Dank Andie ist die Verpflegung ausgezeichnet. Er ist Hobbykoch und serviert seinen Leuten jeden Abend gut-bürgerliches Essen: gefüllte Paprikaschoten, echte Ochsenschwanzsuppe oder Kartoffelauflauf. Obwohl alle seine kulinarischen Künste in höchsten Tönen loben, schütten sich die Arbeiter durchaus Ketchup auf die Roulade. Linsensuppe kann auch mit der Gabel gegessen werden – den rückhandartigen Griff, das Besteck zu halten, werde ich frühestens am Ende meines Aufenthalts beherrschen. Sollte von der Suppe etwas übrigbleiben, schmieren sie sie sich am nächsten Morgen aufs Brot und packen den Fladen für eine Minute in die Mikrowelle.

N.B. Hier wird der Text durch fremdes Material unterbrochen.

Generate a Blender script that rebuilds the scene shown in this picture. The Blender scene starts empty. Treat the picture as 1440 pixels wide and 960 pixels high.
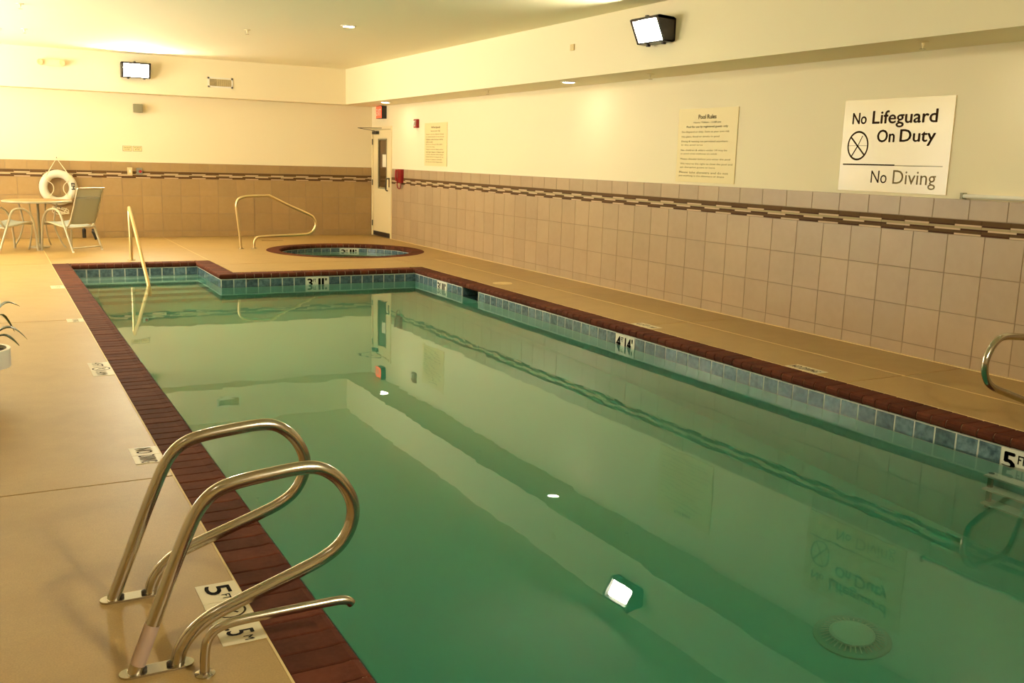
import bpy, math, random
from math import sin, cos, pi, radians
from mathutils import Vector, Matrix
random.seed(7)
SC = bpy.context.scene
COL = SC.collection

# ------------------------------------------------------------------ camera
CX, CY, CH = -6.8281, -18.5585, 1.53
YAW, PITCH, ROLL, FPX = -0.50, 0.1848, 0.0284, 1351.03
cam_data = bpy.data.cameras.new('camera')
cam = bpy.data.objects.new('camera', cam_data); COL.objects.link(cam)
fwd = Vector((-sin(YAW)*cos(PITCH), cos(YAW)*cos(PITCH), -sin(PITCH)))
rgt = Vector((cos(YAW), sin(YAW), 0)); up = rgt.cross(fwd)
r2 = cos(ROLL)*rgt + sin(ROLL)*up; u2 = -sin(ROLL)*rgt + cos(ROLL)*up
cam.matrix_world = Matrix(((r2.x, u2.x, -fwd.x, CX), (r2.y, u2.y, -fwd.y, CY), (r2.z, u2.z, -fwd.z, CH), (0, 0, 0, 1)))
cam_data.sensor_width = 36; cam_data.lens = FPX/1440*36
cam_data.clip_start = .05; cam_data.clip_end = 100
SC.camera = cam

# ------------------------------------------------------------------ world, exposure, light strengths
world = bpy.data.worlds.new('world'); SC.world = world; world.use_nodes = True
world.node_tree.nodes['Background'].inputs[0].default_value = (1, .85, .6, 1)
world.node_tree.nodes['Background'].inputs[1].default_value = 0.02
SC.view_settings.view_transform = 'Standard'; SC.view_settings.look = 'None'
SC.view_settings.gamma = 1.0; SC.view_settings.use_curve_mapping = False
SC.view_settings.exposure = 1.26
LAMP = (1.0, .90, .66)
PACK_FAR, PACK_RIGHT, PACK_REAR = 220.0, 115.0, 260.0
CAN_W = 22.0
DAY, DAY_W = (1.0, .97, .84), 110.0
UP_FILL_W = 70.0                                # unseen uplights on the left wall, added to brighten the ceiling       # daylight through the windows of the left wall
cy = SC.cycles
cy.max_bounces = 10; cy.diffuse_bounces = 6; cy.glossy_bounces = 5; cy.transmission_bounces = 8
cy.transparent_max_bounces = 8; cy.caustics_refractive = True; cy.caustics_reflective = False
cy.sample_clamp_indirect = 4.0; cy.blur_glossy = 0.5
cy.use_denoising = True

WINDOWS = [(-3.6, -1.6), (-7.2, -5.2)]   # y ranges in the left wall
for (wa, wb_) in WINDOWS:
    ld = bpy.data.lights.new('window_daylight', 'AREA'); ld.shape = 'RECTANGLE'; ld.size = wb_-wa; ld.size_y = 1.6
    ld.energy = DAY_W; ld.color = DAY
    lo = bpy.data.objects.new('window_daylight', ld); COL.objects.link(lo)
    lo.location = (-9.98, (wa+wb_)/2, 1.45); lo.rotation_euler = (pi/2+.9, 0, -pi/2)
# ------------------------------------------------------------------ dimensions
ZT, ZSB, ZC = 1.335, 2.515, 3.1665      # tile top, soffit underside, ceiling
XS, YS = -.681, -.414                   # soffit fronts
XL, YR = -9.8, -19.8                    # left wall, rear wall
WZ = -.165                              # water level
PL_O, PL_I = -6.118, -5.893             # left coping outer / lip
PR_O, PR_I = -1.350, -1.575
AB_O, AB_I = -4.215, -4.44              # alcove back coping
AR_O, AR_I = -4.046, -4.271             # alcove right coping
JU_O, JU_I = -5.775, -6.000             # jut coping
PEND = -17.6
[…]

Völlig andere gastronomische Welten eröffnen sich im anderthalb Stunden entfernten Griffith, in das Andie, Martin und ich einen Tagesausflug machen. Es ist eine von Italienern dominierte 30.000-Einwohnerstadt. Große, hügelige Weinanbaugebiete sorgen für angemessene mediterrane Stimmung und exzellenten Wein. In dutzenden Pizzerias, Restaurants und Straßencafés lassen sich bei Carpaccio und Café Latte das raue Outback für ein paar Stunden vergessen.

Wieder in Lake Cargelligo, dessen zweiter Wortbestandteil sich lediglich italienisch anhört, erlebe ich dagegen den kulinarischen Tiefpunkt der Woche: Eine komplett verkohlte Toastbrotscheibe, die ich bereits in den Mülleimer geschmissen hatte, wird von allen Leuten als „absolut verzehrbar“ eingestuft und anstandslos aufgegessen. Sie und ich schauen uns gleichermaßen fassungslos an.

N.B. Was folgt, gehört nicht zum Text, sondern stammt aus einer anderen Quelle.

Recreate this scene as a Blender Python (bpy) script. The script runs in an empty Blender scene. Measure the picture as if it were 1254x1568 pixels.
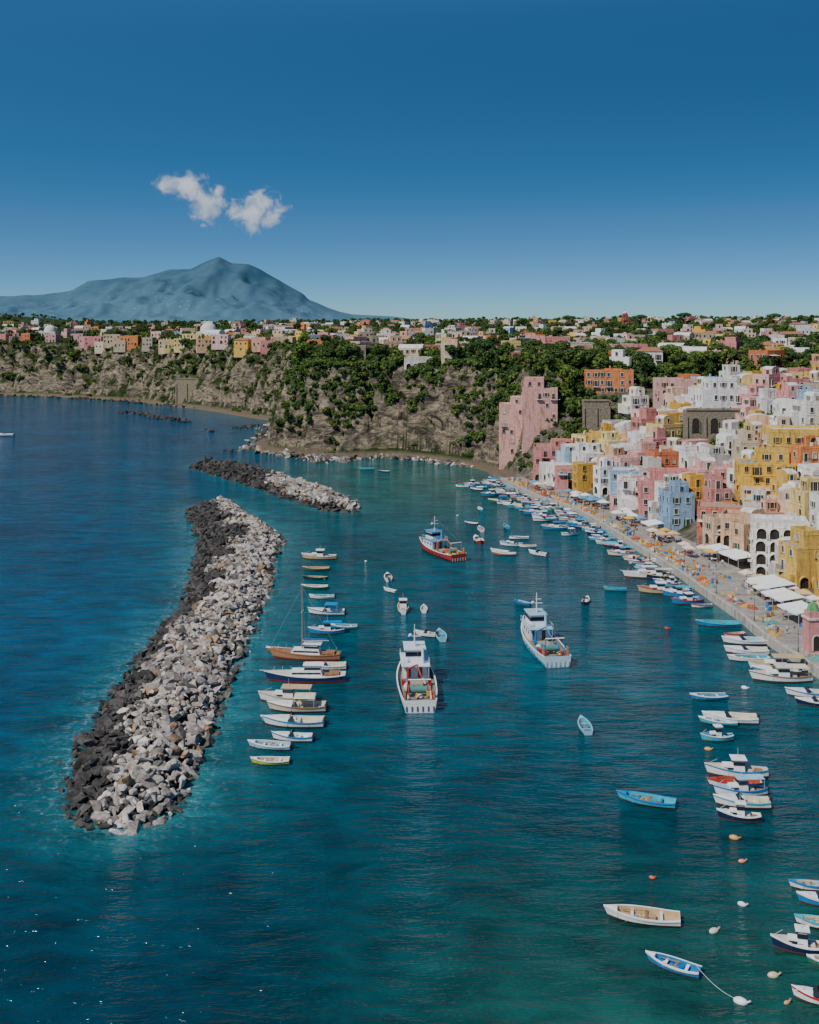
import bpy, math, random, bmesh
import numpy as np
from mathutils import Vector, Matrix, noise, kdtree
pi=math.pi
R=random.Random(11); NR=np.random.RandomState(5)
F=1650.0; H=60.0     # survey constants: eye height above the sea and focal ratio
def G(px,py,z=0.0):
    d=F*(H-z)/(py-490.0); return ((px-627.0)*d/F, d)
scene=bpy.context.scene
def link(o): scene.collection.objects.link(o); return o
def sstep(x,a,b):
    t=np.clip((x-a)/(b-a),0,1); return t*t*(3-2*t)

# ------------------------------------------------------------------ materials
def newmat(name,rough=0.8,spec=0.3):
    m=bpy.data.materials.new(name); m.use_nodes=True; nt=m.node_tree
    b=nt.nodes['Principled BSDF']; b.inputs['Roughness'].default_value=rough
    b.inputs['Specular IOR Level'].default_value=spec
    return m,nt,b
def N(nt,t,**kw):
    n=nt.nodes.new(t)
    for k,v in kw.items(): setattr(n,k,v)
    return n
def pos_noise(nt,scale,detail=4,vec_scale=None,rough=0.55,rot=0,dist=0):
    g=N(nt,'ShaderNodeNewGeometry'); mp=N(nt,'ShaderNodeMapping')
    nt.links.new(g.outputs['Position'],mp.inputs['Vector'])
    if vec_scale: mp.inputs['Scale'].default_value=vec_scale
    mp.inputs['Rotation'].default_value[2]=rot
    n=N(nt,'ShaderNodeTexNoise'); n.inputs['Scale'].default_value=scale; n.inputs['Detail'].default_value=detail
    n.inputs['Roughness'].default_value=rough; n.inputs['Distortion'].default_value=dist
    nt.links.new(mp.outputs[0],n.inputs['Vector']); return n
def ramp(nt,src,stops):
    r=N(nt,'ShaderNodeValToRGB'); e=r.color_ramp.elements
    while len(e)<len(stops): e.new(0.5)
    for i,(p,c) in enumerate(stops):
        e[i].position=p; e[i].color=(c[0],c[1],c[2],1) if hasattr(c,'__len__') else (c,c,c,1)
    nt.links.new(src,r.inputs[0]); return r
def mix(nt,mode,fac,a,b):
    m=N(nt,'ShaderNodeMixRGB',blend_type=mode)
    for k,v in (('Fac',fac),('Color1',a),('Color2',b)):
        if hasattr(v,'links'): nt.links.new(v,m.inputs[k])
        elif k=='Fac': m.inputs[k].default_value=v
        else: m.inputs[k].default_value=(v[0],v[1],v[2],1)
    return m.outputs[0]
def bump(nt,b,src,strength,dist):
    n=N(nt,'ShaderNodeBump'); n.inputs['Strength'].default_value=strength; n.inputs['Distance'].default_value=dist
    nt.links.new(src,n.inputs['Height']); nt.links.new(n.outputs[0],b.inputs['Normal']); return n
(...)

Trotz des großen Einflusses italienischer Einwanderer – aus dem Fluss bei Griffith wurden angeblich auch mal Leichen mit einbetonierten Füßen rausgeholt –, ist Australien offenbar das einzige Land der Welt, in dem man zum Spaghettiessen ein Messer benötigt.

Doch auch ich benehme mich für australische Gaumen wohl sehr sonderbar. Sechs Wochen, nachdem ich die Linsensuppe mit Essig verfeinert habe, wird mir diese Verfehlung immer noch als „abartig“ vorgehalten. Ich habe nämlich eine geschmackliche Grundsatzdiskussion vom Zaun gebrochen, als ich zum gebratenen Schweinefleisch Worcestersauce aus dem Regal nahm. Obwohl meine Kollegen sonst jedes Essen mit artfremden Soßen zuschütten, riskiere ich einen Feldverweis: Beim T-Bone Steak vom Rind gehöre Worcestersauce natürlich dazu, aber doch nicht bei pork chops – da schmiere man Apfelmus rauf.